More reasons to remain selective in banks. Bank valuations remain depressed versus rest of the market and the banking index has underperformed BIST-50 year-to-date. The sector’s earnings progression remains mixed and we think resilience against potential macro headwinds greatly differs according to provisioning cycle and FX hedging policies. With this background, our banking sector target prices show 20% potential upside, lowered by state bank valuations. We currently favor GARAN and YKBNK, as these banks have accumulated large provisioning buffers since 2018 -that would keep their cost of risk low and ROE’s at relatively high levels. They also both have proven performances of managing recent macro volatility and do proper currency hedging of their FX loan books. That said, bank valuation sensitivity to changes in macro scenario remains high and we may visit our recommendations in a worse case scenario.
Non-bank valuations indicate 32% overall upside potential.
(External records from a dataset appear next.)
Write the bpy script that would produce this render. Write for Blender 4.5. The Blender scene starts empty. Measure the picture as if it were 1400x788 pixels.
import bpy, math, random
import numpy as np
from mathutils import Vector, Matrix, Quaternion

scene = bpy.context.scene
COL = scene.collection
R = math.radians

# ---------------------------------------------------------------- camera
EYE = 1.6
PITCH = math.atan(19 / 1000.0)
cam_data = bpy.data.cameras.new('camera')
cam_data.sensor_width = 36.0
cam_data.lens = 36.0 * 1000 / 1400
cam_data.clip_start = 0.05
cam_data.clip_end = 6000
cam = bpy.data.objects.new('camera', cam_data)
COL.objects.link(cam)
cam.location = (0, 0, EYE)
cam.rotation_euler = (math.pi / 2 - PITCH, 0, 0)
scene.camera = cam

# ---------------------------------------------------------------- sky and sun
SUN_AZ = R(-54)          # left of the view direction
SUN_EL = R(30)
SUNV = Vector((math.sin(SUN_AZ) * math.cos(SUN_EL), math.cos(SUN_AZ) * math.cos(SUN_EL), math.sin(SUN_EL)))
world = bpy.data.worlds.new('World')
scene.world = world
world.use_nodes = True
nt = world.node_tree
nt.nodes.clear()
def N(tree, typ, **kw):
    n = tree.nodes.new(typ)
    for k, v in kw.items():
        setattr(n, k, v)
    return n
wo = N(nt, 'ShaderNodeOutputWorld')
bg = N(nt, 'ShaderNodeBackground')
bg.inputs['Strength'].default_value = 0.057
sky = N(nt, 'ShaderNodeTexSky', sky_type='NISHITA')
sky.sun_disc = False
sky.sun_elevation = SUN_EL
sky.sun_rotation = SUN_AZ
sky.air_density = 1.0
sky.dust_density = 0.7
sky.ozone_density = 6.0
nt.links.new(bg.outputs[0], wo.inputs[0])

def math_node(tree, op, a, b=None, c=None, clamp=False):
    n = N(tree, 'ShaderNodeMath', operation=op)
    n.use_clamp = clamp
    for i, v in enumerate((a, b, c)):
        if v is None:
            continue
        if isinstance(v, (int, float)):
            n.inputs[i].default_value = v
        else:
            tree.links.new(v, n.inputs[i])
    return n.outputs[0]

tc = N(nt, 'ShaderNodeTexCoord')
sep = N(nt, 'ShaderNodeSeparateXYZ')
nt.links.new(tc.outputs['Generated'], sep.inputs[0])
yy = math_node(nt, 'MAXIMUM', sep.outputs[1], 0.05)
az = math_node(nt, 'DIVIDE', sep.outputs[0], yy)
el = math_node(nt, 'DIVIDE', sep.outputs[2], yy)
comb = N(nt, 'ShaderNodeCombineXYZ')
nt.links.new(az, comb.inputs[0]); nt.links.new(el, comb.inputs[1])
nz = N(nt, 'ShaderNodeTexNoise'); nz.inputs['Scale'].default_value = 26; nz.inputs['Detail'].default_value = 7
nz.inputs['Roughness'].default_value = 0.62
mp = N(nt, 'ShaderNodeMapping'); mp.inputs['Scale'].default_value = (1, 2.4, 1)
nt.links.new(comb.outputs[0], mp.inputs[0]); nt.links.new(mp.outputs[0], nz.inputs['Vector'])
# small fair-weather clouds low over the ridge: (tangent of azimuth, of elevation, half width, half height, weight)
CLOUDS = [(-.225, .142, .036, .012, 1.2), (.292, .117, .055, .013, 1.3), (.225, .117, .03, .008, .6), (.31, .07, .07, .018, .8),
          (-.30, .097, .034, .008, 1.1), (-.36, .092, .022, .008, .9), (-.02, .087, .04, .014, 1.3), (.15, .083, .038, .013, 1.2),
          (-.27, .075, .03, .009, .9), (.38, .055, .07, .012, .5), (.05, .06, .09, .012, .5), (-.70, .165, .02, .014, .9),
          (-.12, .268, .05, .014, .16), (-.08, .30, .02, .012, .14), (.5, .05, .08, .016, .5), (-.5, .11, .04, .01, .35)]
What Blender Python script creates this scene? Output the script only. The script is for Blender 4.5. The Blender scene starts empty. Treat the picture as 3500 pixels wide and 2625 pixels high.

We estimate aggregate revenues of non-financials would grow 43% in 2021E, up from our earlier estimate of 30%, while aggregate EBITDA of non-financials would jump by 60% on the back of strong domestic/global demand dynamics. Despite an attractive upside across the board, we believe companies that are better positioned to tackle with rising raw material and energy prices and less exposed to regulatory risks (as government reaction to inflationary pressures might be unfavorable for some sectors) should continue to outperform. Low financial leverage and resilience against exchange rate volatility remain key stock picking criteria. Our Top-Picks among non-bank names are TUPRS, KCHOL, PETKM, SISE, MPARK, MAVI and OZKGY.